STATED PROBLEM: Please set down exactly the lines of the listing below from the line containing "The Blender Python" through the line containing "0.4, var=0.2, scale=300)", both lines included, leaving out all other lines.
-----
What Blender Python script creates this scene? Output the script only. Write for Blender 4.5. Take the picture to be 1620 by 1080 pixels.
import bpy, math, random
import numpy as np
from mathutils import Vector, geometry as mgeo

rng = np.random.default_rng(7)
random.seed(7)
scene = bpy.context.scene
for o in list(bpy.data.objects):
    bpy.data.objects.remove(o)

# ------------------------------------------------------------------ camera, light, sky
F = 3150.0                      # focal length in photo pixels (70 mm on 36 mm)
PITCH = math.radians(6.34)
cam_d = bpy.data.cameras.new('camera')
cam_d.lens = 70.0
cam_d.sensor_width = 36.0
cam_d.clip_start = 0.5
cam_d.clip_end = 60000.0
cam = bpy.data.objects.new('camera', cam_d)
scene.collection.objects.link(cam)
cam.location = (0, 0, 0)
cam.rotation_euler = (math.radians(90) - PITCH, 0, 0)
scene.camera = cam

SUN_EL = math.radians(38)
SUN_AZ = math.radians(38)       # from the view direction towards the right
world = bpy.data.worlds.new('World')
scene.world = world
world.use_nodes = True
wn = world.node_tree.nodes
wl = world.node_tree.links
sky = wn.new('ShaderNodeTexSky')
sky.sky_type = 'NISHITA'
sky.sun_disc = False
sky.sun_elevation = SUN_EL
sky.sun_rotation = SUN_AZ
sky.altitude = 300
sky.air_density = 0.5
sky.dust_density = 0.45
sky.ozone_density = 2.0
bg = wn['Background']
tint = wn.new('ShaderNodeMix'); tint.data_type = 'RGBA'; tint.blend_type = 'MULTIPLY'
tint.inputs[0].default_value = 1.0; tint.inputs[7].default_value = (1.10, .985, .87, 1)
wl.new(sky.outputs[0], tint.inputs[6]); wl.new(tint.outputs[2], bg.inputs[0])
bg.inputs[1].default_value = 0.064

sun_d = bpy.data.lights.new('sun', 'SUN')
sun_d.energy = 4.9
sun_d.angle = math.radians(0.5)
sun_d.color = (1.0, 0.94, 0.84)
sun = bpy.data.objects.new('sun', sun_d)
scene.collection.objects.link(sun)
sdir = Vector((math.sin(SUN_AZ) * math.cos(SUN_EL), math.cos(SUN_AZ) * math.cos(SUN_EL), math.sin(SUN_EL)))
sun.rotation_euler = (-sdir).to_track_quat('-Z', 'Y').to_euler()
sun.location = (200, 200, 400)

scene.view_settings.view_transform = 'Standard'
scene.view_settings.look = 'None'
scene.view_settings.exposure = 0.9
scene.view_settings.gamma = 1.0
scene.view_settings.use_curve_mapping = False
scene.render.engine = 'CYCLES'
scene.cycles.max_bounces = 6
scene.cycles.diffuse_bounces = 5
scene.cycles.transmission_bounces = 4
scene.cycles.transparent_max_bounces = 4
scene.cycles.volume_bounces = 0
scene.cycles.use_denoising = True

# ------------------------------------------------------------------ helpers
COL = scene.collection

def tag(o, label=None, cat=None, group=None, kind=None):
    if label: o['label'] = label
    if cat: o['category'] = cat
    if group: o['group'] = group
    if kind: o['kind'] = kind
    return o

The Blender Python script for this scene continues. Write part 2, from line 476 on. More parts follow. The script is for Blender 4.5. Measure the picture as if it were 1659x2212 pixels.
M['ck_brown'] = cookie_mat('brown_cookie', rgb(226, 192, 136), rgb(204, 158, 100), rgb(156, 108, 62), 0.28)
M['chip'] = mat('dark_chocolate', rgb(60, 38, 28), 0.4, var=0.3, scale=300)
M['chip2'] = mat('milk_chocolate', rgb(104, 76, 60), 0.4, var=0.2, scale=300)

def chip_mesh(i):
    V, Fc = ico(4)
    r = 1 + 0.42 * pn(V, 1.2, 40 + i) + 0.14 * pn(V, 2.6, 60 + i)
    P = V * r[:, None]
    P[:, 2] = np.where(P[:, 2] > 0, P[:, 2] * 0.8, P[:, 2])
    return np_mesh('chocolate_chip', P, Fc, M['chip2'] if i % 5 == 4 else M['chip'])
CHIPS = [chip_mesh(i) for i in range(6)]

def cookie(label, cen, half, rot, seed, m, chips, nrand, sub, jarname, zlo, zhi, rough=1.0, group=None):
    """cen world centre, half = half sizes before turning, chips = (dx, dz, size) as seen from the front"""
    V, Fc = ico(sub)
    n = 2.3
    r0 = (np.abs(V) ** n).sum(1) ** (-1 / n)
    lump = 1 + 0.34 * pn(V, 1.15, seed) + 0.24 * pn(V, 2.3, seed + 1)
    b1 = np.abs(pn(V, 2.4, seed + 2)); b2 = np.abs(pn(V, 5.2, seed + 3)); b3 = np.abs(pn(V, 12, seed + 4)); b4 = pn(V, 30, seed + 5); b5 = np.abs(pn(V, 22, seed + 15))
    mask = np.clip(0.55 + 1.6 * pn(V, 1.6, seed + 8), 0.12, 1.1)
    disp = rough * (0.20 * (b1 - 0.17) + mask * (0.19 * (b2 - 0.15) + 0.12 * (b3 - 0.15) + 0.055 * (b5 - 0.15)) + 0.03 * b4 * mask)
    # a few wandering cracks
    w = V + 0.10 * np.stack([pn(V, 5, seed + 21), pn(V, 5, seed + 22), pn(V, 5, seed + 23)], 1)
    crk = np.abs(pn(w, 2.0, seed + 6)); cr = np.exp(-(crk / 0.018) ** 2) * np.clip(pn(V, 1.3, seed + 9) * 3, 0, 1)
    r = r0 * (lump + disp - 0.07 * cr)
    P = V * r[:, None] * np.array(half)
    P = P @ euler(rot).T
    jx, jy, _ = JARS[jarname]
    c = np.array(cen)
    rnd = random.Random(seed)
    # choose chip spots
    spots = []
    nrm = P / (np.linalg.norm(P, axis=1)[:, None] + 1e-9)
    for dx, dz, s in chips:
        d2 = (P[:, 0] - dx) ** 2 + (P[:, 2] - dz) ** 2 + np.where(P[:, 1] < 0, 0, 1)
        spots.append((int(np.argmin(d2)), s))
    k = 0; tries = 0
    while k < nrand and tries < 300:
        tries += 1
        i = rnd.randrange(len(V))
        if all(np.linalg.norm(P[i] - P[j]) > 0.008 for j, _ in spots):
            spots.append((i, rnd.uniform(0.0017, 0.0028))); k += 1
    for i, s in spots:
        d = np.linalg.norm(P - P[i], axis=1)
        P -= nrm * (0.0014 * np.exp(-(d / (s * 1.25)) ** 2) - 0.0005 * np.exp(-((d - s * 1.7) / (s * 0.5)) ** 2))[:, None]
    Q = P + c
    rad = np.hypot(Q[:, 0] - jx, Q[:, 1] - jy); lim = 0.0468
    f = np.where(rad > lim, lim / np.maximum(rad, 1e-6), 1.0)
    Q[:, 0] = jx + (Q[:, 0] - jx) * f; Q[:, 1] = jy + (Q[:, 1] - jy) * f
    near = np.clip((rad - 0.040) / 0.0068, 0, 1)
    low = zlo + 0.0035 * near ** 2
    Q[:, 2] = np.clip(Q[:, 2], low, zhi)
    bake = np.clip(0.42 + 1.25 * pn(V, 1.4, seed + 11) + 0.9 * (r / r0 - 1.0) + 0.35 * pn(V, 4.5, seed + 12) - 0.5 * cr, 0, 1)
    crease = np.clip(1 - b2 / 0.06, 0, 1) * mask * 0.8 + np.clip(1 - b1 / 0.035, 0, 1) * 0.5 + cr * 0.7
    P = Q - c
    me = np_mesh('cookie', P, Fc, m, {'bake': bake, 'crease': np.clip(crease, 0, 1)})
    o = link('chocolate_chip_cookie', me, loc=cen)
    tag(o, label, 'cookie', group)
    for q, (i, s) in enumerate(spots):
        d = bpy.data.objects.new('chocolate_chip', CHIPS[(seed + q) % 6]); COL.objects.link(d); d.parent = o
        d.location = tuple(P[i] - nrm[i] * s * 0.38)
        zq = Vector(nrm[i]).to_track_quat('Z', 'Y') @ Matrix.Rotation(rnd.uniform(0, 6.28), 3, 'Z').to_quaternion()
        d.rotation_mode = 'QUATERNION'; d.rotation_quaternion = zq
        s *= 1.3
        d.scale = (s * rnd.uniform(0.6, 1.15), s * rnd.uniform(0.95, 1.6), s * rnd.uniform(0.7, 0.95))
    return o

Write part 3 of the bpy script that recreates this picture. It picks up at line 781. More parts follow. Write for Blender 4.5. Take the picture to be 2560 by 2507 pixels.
-----
COMPLETED EXERCISE:
The Blender Python script for this scene continues. Write part 2, from line 476 on. More parts follow. The script is for Blender 4.5. Measure the picture as if it were 1659x2212 pixels.
M['ck_brown'] = cookie_mat('brown_cookie', rgb(226, 192, 136), rgb(204, 158, 100), rgb(156, 108, 62), 0.28)
M['chip'] = mat('dark_chocolate', rgb(60, 38, 28), 0.4, var=0.3, scale=300)
M['chip2'] = mat('milk_chocolate', rgb(104, 76, 60), 0.4, var=0.2, scale=300)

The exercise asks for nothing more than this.